Scholte pointed to last month’s vote by the African Union Peace and Security Council to recommend a “global boycott of products of companies involved in the illegal exploitation of the natural resources of Western Sahara” as further proof of Morocco’s growing isolation. Morocco is the only country on the continent that’s not part of the African Union because of its occupation of the Western Sahara; the AU, however, recognizes the Polisario Front-led government in exile, the Sahrawi Arab Democratic Republic, as a member state.

“I do not believe that the people in Washington know and understand this — that the support for the Sahrawis is broad and deep all across the African continent,” she told Al-Monitor.

Critics of Morocco see the Clinton Foundation donation as a transparent attempt to portray Moroccan sovereignty over what it calls its “southern province” as having global support.

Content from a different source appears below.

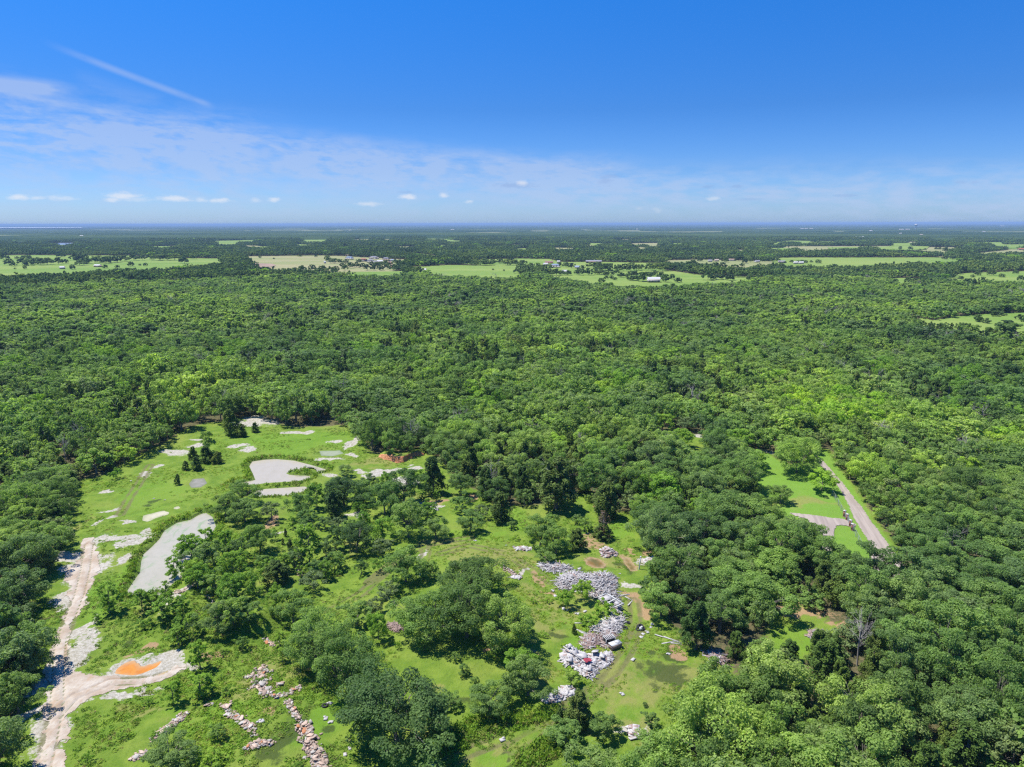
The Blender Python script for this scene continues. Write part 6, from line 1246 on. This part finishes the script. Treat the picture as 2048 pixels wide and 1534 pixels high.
H = [(125, 538, 9, 'gable', 'white', 'white', .1, 'tiny white shed on the far left pasture'), (196, 534, 14, 'gable', 'white', 'tan', -.3, 'pale farmhouse on the far left pasture'), (334, 490, 12, 'barn', 'white', 'white', .1, 'large white barn in the woods far left'), (324, 492, 7, 'gable', 'white', 'white', .5, 'small white house left of the large far barn'), (360, 493, 9, 'gable', 'white', 'tan', 0, 'first of three pale sheds right of the far barn'), (372, 493, 6, 'gable', 'white', 'white', .2, 'middle of three pale sheds right of the far barn'), (385, 493, 10, 'gable', 'white', 'tan', 0, 'last of three pale sheds right of the far barn'),
     (164, 476, 6, 'gable', 'white', 'white', 0, 'white speck of a house far beyond the lake'), (72, 480, 4, 'gable', 'white', 'white', 0, 'white speck of a house left beyond the lake'), (147, 492, 5, 'gable', 'white', 'tan', 0, 'lakeside house at the right end of the lake'), (188, 491, 6, 'gable', 'white', 'tan', 0, 'pale house in the woods right of the lake'), (437, 478, 8, 'barn', 'white', 'white', 0, 'left of two far white sheds above the left woods'), (451, 478, 9, 'barn', 'white', 'tan', 0, 'right of two far white sheds above the left woods'),
     (701, 512, 19, 'hip', 'grey', 'tan', .2, 'large grey roofed house at the top of the hamlet'), (699, 519, 15, 'hip', 'blue', 'grey', -.1, 'blue grey roofed house below the top one of the hamlet'), (727, 523, 14, 'hip', 'red', 'white', .1, 'red roofed white house in the hamlet'), (748, 518, 17, 'hip', 'grey', 'white', -.2, 'white two tone house behind the hamlet row'), (741, 525, 14, 'hip', 'grey', 'white', .3, 'left white house of the hamlet front row'), (750, 526, 12, 'gable', 'grey', 'white', 1.2, 'white gabled house of the hamlet front row'), (760, 525, 11, 'gable', 'white', 'grey', 0, 'pale roofed house right of the gabled one in the hamlet'),
     (772, 521, 14, 'hip', 'grey', 'tan', .1, 'grey roofed house at the middle back of the hamlet'), (787, 525, 17, 'hip', 'blue', 'white', -.2, 'wide blue roofed house of the hamlet'), (781, 528, 9, 'gable', 'brown', 'brick', .2, 'small brown house before the wide blue roofed one'), (786, 536, 14, 'hip', 'brown', 'brick', .2, 'brown hip roofed house near the hamlet road'), (801, 536, 20, 'gable', 'brown', 'white', .3, 'long brown roofed house beside the bright pasture'), (812, 537, 7, 'gable', 'white', 'white', 0, 'small white shed beside the long brown roofed house'), (815, 529, 24, 'hip', 'grey', 'white', 0, 'large grey roofed house at the right of the hamlet'),
     (844, 543, 17, 'gable', 'white', 'white', -.1, 'white metal barn at the edge of the bright pasture'), (667, 541, 6, 'gable', 'tan', 'tan', 0, 'pale roof showing above the wood left of the hamlet'), (892, 527, 8, 'gable', 'white', 'white', .1, 'white cottage right behind the bright pasture'), (914, 526, 9, 'gable', 'white', 'tan', 0, 'pale cottage above the bright pasture'), (727, 504, 8, 'gable', 'tan', 'brick', 0, 'lone tan house above the hamlet'), (650, 527, 4, 'gable', 'white', 'white', 0, 'little white shed on the open pasture left of the hamlet'),
     (1307, 565, 24, 'barn', 'white', 'white', 0, 'long white barn on the near pasture'), (1129, 546, 11, 'gable', 'white', 'white', .4, 'white house among round trees'), (1110, 535, 19, 'hip', 'blue', 'grey', .1, 'wide blue grey roofed house among trees'), (1091, 531, 9, 'gable', 'white', 'white', .3, 'white shed left of the blue grey roofed house'), (1098, 527, 16, 'gable', 'brown', 'brick', 0, 'long brown roofed house behind the white shed'), (1117, 526, 6, 'gable', 'white', 'white', 0, 'small white shed right of the brown roofed house'), (1154, 537, 9, 'gable', 'blue', 'grey', 0, 'blue shed on the middle pasture'), (1187, 526, 30, 'gable', 'grey', 'brick', -.05, 'very long grey roofed house on the back pasture'),
     (1099, 556, 13, 'gable', 'brown', 'brick', .1, 'low brown shed at the near pasture corner'), (1353, 540, 15, 'gable', 'white', 'white', 0, 'white farmhouse by the bright little tree'), (1063, 532, 6, 'gable', 'white', 'grey', 0, 'pale house at the left of the tree group'), (1371, 538, 11, 'gable', 'blue', 'white', .2, 'pale blue roofed house in the grove'), (1420, 524, 8, 'gable', 'grey', 'white', 0, 'first pale house of the back lane'), (1433, 523, 8, 'gable', 'tan', 'tan', 0, 'tan house of the back lane'), (1464, 522, 13, 'gable', 'brown', 'white', 0, 'brown roofed house of the back lane'), (1514, 525, 10, 'gable', 'grey', 'white', .4, 'grey roofed house right along the back lane'), (1563, 526, 13, 'gable', 'grey', 'tan', -.1, 'grey roofed house before the long green field'),
     (1442, 547, 13, 'gable', 'tan', 'white', .3, 'white walled house at the right of the grove'), (1430, 546, 11, 'gable', 'white', 'tan', 0, 'low white shed left of the white walled house'), (1591, 528, 8, 'gable', 'white', 'white', 0, 'left white shed under the long green field'), (1602, 528, 9, 'gable', 'white', 'white', 0, 'right white shed under the long green field'), (1125, 504, 8, 'barn', 'tan', 'white', 0, 'pale shed in the woods behind the pastures'), (1716, 478, 20, 'barn', 'white', 'tan', 0, 'wide white warehouse in the right distance'), (1741, 465, 6, 'barn', 'white', 'white', 0, 'white dome like shed far right'),
     (1802, 462, 9, 'barn', 'white', 'white', 0, 'left distant shed by the water tower'), (1814, 462, 9, 'barn', 'white', 'tan', 0, 'right distant shed by the water tower'), (1800, 471, 5, 'gable', 'white', 'white', 0, 'small house below the water tower'), (1888, 476, 7, 'gable', 'white', 'tan', 0, 'small pale house right of the water tower'), (1967, 467, 6, 'gable', 'white', 'white', 0, 'distant white house near the right border'), (2004, 454, 7, 'barn', 'white', 'white', 0, 'farthest white shed at the right border'), (2043, 500, 14, 'gable', 'red', 'tan', 0, 'reddish farmhouse at the right border'), (1604, 460, 6, 'barn', 'white', 'white', 0, 'first of three far white roofs'), (1612, 460, 6, 'barn', 'white', 'white', 0, 'second of three far white roofs'), (1622, 460, 6, 'barn', 'white', 'white', 0, 'third of three far white roofs'),
     (1842, 474, 6, 'gable', 'tan', 'white', 0, 'pale house under the water tower to the right'), (700, 463, 5, 'gable', 'white', 'white', 0, 'white speck on the plain right of centre left'), (905, 462, 7, 'barn', 'white', 'tan', 0, 'pale roofs on the far plain near the middle'), (1274, 461, 4, 'barn', 'white', 'white', 0, 'white speck on the plain right of the middle')]
for i, (x, y, w_, st, rc, wc, a, lab) in enumerate(H):
    g_ = G(x, y); s = P(*g_)[2] / F_PX; W_ = w_ * s; hh = {'hip': 3.0, 'gable': 2.9, 'barn': 3.6}[st] * (1 if W_ < 22 else 1.15 if W_ < 40 else 1.7)
    z0 = 9.0 if g_[1] > 3300 else 0.0
    t_ = empty('barn' if st == 'barn' else 'house', (float(g_[0]), float(g_[1]), z0), a, lab, 'barn' if st == 'barn' else 'house', 'houses of the far farmland'); t_.scale = (W_, min(W_, 26) * 1.0, hh)
    wm_, rm_, wi, dm = house_meshes(st, rc, wc); link('wall', wm_, t_); link('roof', rm_, t_)
    if g_[1] < 1700:
        for q in wi: link('window', q, t_)
        link('door', dm, t_)
# red earth building site on the far plain, and the tan earth lot by the pasture
ngon('earth_lot', px([(478, 528), (510, 526.5), (545, 528), (552, 531), (540, 535), (500, 536), (484, 533)]), 0.5, plain('bare_red_earth', (0.24, 0.165, 0.115), .95, .3, .03))
# water tower
g_ = G(1831, 461.3); t_ = empty('water_tower', (float(g_[0]), float(g_[1]), 0), 0, 'white water tower with a round tank standing over the far woods', 'water tower'); k = 1.25
b = MB(); b.lathe([(4.2 * k, 0), (2.2 * k, 5 * k), (1.9 * k, 26 * k), (2.8 * k, 31 * k)], 20); link('stem', b.mesh('stem', M['white'], True), t_)
b = MB(); b.lathe([(2.8 * k, 30.5 * k), (8.5 * k, 33.5 * k), (10.5 * k, 37 * k), (9.6 * k, 40.5 * k), (5.5 * k, 43.2 * k), (.1, 44 * k)], 24); link('tank', b.mesh('tank', M['white'], True), t_)
# ------------------------------------------------------------------ haze: one closed box of thin blue air
m = bpy.data.materials.new('haze'); m.use_nodes = True; m.node_tree.nodes.clear(); t = NT(m.node_tree)
out = t.n('ShaderNodeOutputMaterial'); pv = t.n('ShaderNodeVolumePrincipled')
t.put(pv.inputs['Color'], (0.34, 0.51, 0.76)); pv.inputs['Density'].default_value = 8e-5; pv.inputs['Anisotropy'].default_value = 0.0
t.t.links.new(pv.outputs[0], out.inputs['Volume'])
mb = MB(); mb.box((0, 35000, 36), (150000, 78000, 80)); hme = mb.mesh('haze', m)
hobj = link('haze', hme); tag(hobj, kind='stuff')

They point to a parallel lobbying effort in Congress, where Morocco champion and Appropriations member Mario Diaz-Balart, R-Fla., introduced legislation in the 2014 omnibus spending bill that for the first time allows the US to spend foreign aid earmarked for Morocco in the Western Sahara — in apparent contradiction with US policy that does not recognize Moroccan sovereignty over the territory.

The Pitts/Smith letter also raised concerns that OCP may have been complicit in violations of the 2004 free trade agreement with the US, which was accompanied by a Ways and Means Committee report — championed by Pitts — that makes it clear the trade deal’s benefits don’t apply to imports from the Western Sahara. Morocco and OCP are widely believed to be seeking an end to those restrictions.

“I would be shocked, given the fact that Congress's opinion on the FTA was clarified in the committee report and not the base text, if Moroccan allies don't eventually try to muddle the FTA policy,” a House staffer who follows the issue told Al-Monitor.

Editor's note: This article has ben updated since its initial publication.